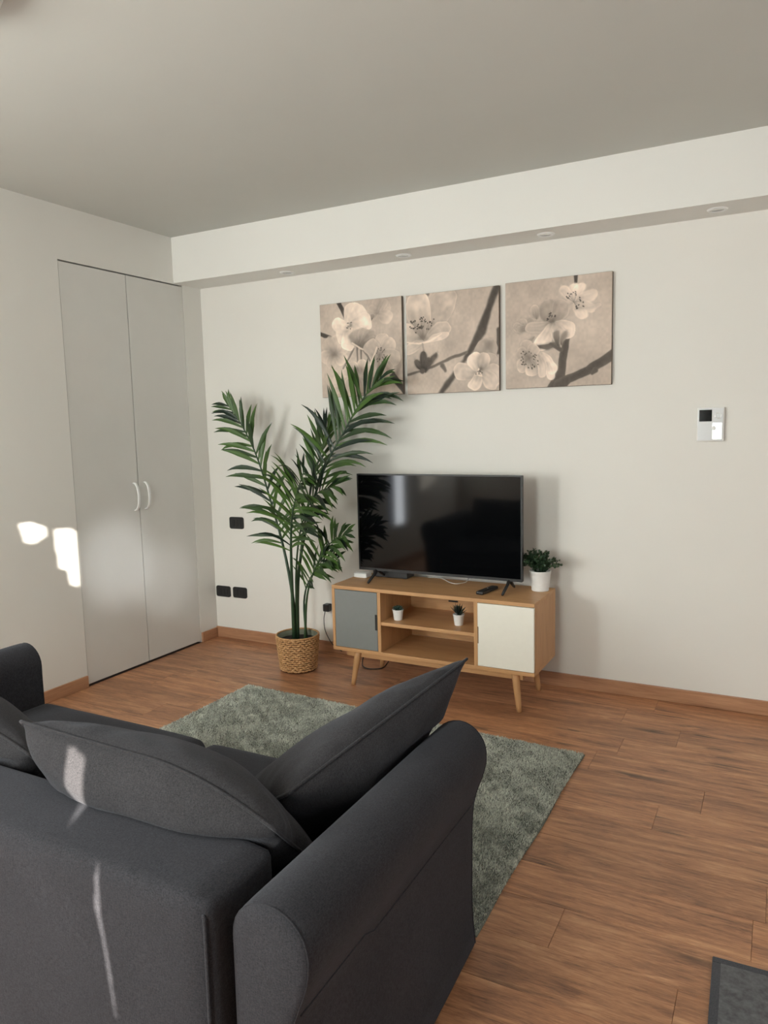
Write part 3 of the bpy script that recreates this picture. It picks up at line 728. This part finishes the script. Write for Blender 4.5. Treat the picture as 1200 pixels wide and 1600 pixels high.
# woven strands: over-under bands round the wall
V, Fc = [], []; rows, cols = 15, 30
for r_ in range(rows):
    for c_ in range(cols):
        zc = 0.010 + (r_ + 0.5) * (0.207 / rows); R = 0.1065 + (0.130 - 0.108) * zc / 0.225
        for sg in (1,):
            a0 = 2 * math.pi * (c_ + 0.5 * (r_ % 2)) / cols; a1 = a0 + 2 * math.pi / cols * 1.08
            pts = []
            for k in range(6):
                f = k / 5; a = a0 + (a1 - a0) * f; rr = R + 0.0045 * math.sin(math.pi * f); pts.append((rr * math.cos(a), rr * math.sin(a), zc + 0.0045 * (f - 0.5) * (1 if c_ % 2 else -1)))
            add_tube(V, Fc, pts, [0.0035, 0.0056, 0.0064, 0.0064, 0.0056, 0.0035], 6)
wv = mesh_obj('woven_strands', V, Fc, 'wicker', bk, True); wv['kind'] = 'stuff'
V, Fc = [], []
add_tube(V, Fc, [(0.130 * math.cos(a), 0.130 * math.sin(a), 0.222) for a in [k * 2 * math.pi / 48 for k in range(49)]], 0.0058, 8, False)
mesh_obj('rim', V, Fc, 'wicker', bk, True)
lathe('liner', [(0.121, 0.17), (0.1235, 0.219), (0.120, 0.219), (0.1185, 0.17)], 'liner', palm, 40)
lathe('soil', [(0.119, 0.186), (0.06, 0.190), (0.0, 0.192)], 'soil', palm, 32)

rng = random.Random(5)
def leaflet(fr, p, d, L, w, droop, face):
    n = 7; V, Fc = [], []; pos = p.copy(); dd = d.copy()
    for i in range(n + 1):
        f = i / n; ww = w * (0.30 + 0.70 * math.sin(math.pi * min(1, f * 1.25) * 0.5)) if f < 0.45 else w * (1 - ((f - 0.45) / 0.55) ** 1.6)
        ww = max(ww, 0.0006)
        s = dd.cross(face); s = s.normalized() if s.length > 1e-6 else Vector((1, 0, 0)); u = s.cross(dd).normalized()
        if u.dot(face) < 0: u = -u
        q = pos.copy()
        if q.y > -0.03 - PB.y: q.y = -0.03 - PB.y + 0.1 * 0
        V += [q + s * ww + u * ww * 0.35, q, q - s * ww + u * ww * 0.35]
        pos = pos + dd * (L / n); dd = (dd + Vector((0, 0, -droop / n * (0.4 + 1.2 * f)))).normalized()
        if pos.x + PB.x > 1.34 and pos.z < 1.24 and pos.y + PB.y > -0.35: pos.y = -0.35 - PB.y; dd.y = min(dd.y, -0.02); dd.normalize()
        if pos.y > -0.06 - PB.y and dd.y > -0.1: dd.y = -0.02; dd.normalize()
    for i in range(n):
        a = i * 3; Fc += [(a, a + 1, a + 4, a + 3), (a + 1, a + 2, a + 5, a + 4)]
    return mesh_obj('leaflet', V, Fc, 'palm', fr, True)
fronds = [
 # points, first fraction with leaflets, number of pairs, leaf length, spread, droop, seed side facing
 ([(0.958, -0.376, 0.19), (0.94, -0.37, 0.466), (0.883, -0.36, 0.742), (0.79, -0.34, 1.016), (0.66, -0.30, 1.313), (0.526, -0.27, 1.516), (0.384, -0.24, 1.664)], 0.36, 25, 0.235, 48, 0.75),
 ([(0.962, -0.366, 0.19), (0.982, -0.36, 0.588), (1.052, -0.33, 0.945), (1.152, -0.28, 1.254), (1.28, -0.24, 1.481), (1.386, -0.20, 1.66), (1.500, -0.17, 1.780)], 0.42, 26, 0.31, 44, 0.9),
 ([(0.956, -0.36, 0.19), (0.953, -0.30, 0.655), (1.000, -0.24, 1.052), (1.045, -0.20, 1.26), (1.085, -0.17, 1.42), (1.11, -0.15, 1.50)], 0.50, 15, 0.20, 38, 0.35),
 ([(0.955, -0.39, 0.19), (0.975, -0.42, 0.605), (1.045, -0.50, 0.929), (1.15, -0.58, 1.127), (1.26, -0.66, 1.261)], 0.36, 24, 0.27, 52, 1.1),
 ([(1.015, -0.36, 0.19), (1.050, -0.37, 0.476), (1.152, -0.40, 0.687), (1.285, -0.43, 0.834), (1.400, -0.46, 0.880)], 0.40, 16, 0.19, 46, 0.8),
 ([(1.020, -0.35, 0.19), (1.004, -0.34, 0.424), (1.066, -0.36, 0.575), (1.190, -0.40, 0.683), (1.330, -0.44, 0.730)], 0.38, 15, 0.18, 44, 0.8),
 ([(0.963, -0.37, 0.19), (0.990, -0.39, 0.637), (1.080, -0.44, 0.930), (1.22, -0.49, 1.110), (1.37, -0.52, 1.165)], 0.40, 18, 0.24, 48, 0.9),
]
for fi, (pts, f0, pairs, LL, spread, droop) in enumerate(fronds):
    P = [p - PB for p in spline(pts, 60)]
    V, Fc = [], []; add_tube(V, Fc, P[::3], [0.0135 - 0.0115 * (k / 20) ** 0.7 for k in range(21)] if fi in (0, 1, 3) else [0.009 - 0.0075 * (k / 20) ** 0.7 for k in range(21)], 8)
    fr = mesh_obj('frond', V, Fc, 'stem', palm, True)
    for k in range(pairs * 2):
        side = 1 if k % 2 else -1; f = f0 + (1 - f0) * ((k // 2) + 0.5 * (k % 2)) / pairs
        i = min(int(f * 60), 59); p = P[i].lerp(P[i + 1], f * 60 - i); t = (P[min(i + 1, 60)] - P[max(i - 1, 0)]).normalized()
        g = (f - f0) / (1 - f0)
        # leaf blade plane mostly faces the room (-y), twisted a little
        face = Vector((0.25 * math.sin(fi * 2.1), -1, 0.35 + 0.2 * math.cos(fi))).normalized()
        face = (face - t * face.dot(t)).normalized(); s = t.cross(face).normalized() * side
        sp = math.radians(spread * (1.12 - 0.55 * g) + rng.uniform(-15, 15))
        d = (t * math.cos(sp) + s * math.sin(sp) + face * rng.uniform(-0.1, 0.55)).normalized()
        L = LL * (0.62 + 0.6 * math.sin(math.pi * (0.15 + 0.8 * g))) * rng.uniform(0.88, 1.1) * 0.9 * (1 - 0.34 * g ** 3)
        leaflet(fr, p, d, L, 0.0145 * (0.8 + 0.35 * math.sin(math.pi * g)), droop * rng.uniform(0.5, 1.4), face)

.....

> [STATED TASK] Starting at the top of the listing above, please restate word for word each line up to and including the one that holds "0.192)], 'soil', palm, 32)", omitting every image.

> [WRITTEN RESPONSE]
Write part 3 of the bpy script that recreates this picture. It picks up at line 728. This part finishes the script. Write for Blender 4.5. Treat the picture as 1200 pixels wide and 1600 pixels high.
# woven strands: over-under bands round the wall
V, Fc = [], []; rows, cols = 15, 30
for r_ in range(rows):
    for c_ in range(cols):
        zc = 0.010 + (r_ + 0.5) * (0.207 / rows); R = 0.1065 + (0.130 - 0.108) * zc / 0.225
        for sg in (1,):
            a0 = 2 * math.pi * (c_ + 0.5 * (r_ % 2)) / cols; a1 = a0 + 2 * math.pi / cols * 1.08
            pts = []
            for k in range(6):
                f = k / 5; a = a0 + (a1 - a0) * f; rr = R + 0.0045 * math.sin(math.pi * f); pts.append((rr * math.cos(a), rr * math.sin(a), zc + 0.0045 * (f - 0.5) * (1 if c_ % 2 else -1)))
            add_tube(V, Fc, pts, [0.0035, 0.0056, 0.0064, 0.0064, 0.0056, 0.0035], 6)
wv = mesh_obj('woven_strands', V, Fc, 'wicker', bk, True); wv['kind'] = 'stuff'
V, Fc = [], []
add_tube(V, Fc, [(0.130 * math.cos(a), 0.130 * math.sin(a), 0.222) for a in [k * 2 * math.pi / 48 for k in range(49)]], 0.0058, 8, False)
mesh_obj('rim', V, Fc, 'wicker', bk, True)
lathe('liner', [(0.121, 0.17), (0.1235, 0.219), (0.120, 0.219), (0.1185, 0.17)], 'liner', palm, 40)
lathe('soil', [(0.119, 0.186), (0.06, 0.190), (0.0, 0.192)], 'soil', palm, 32)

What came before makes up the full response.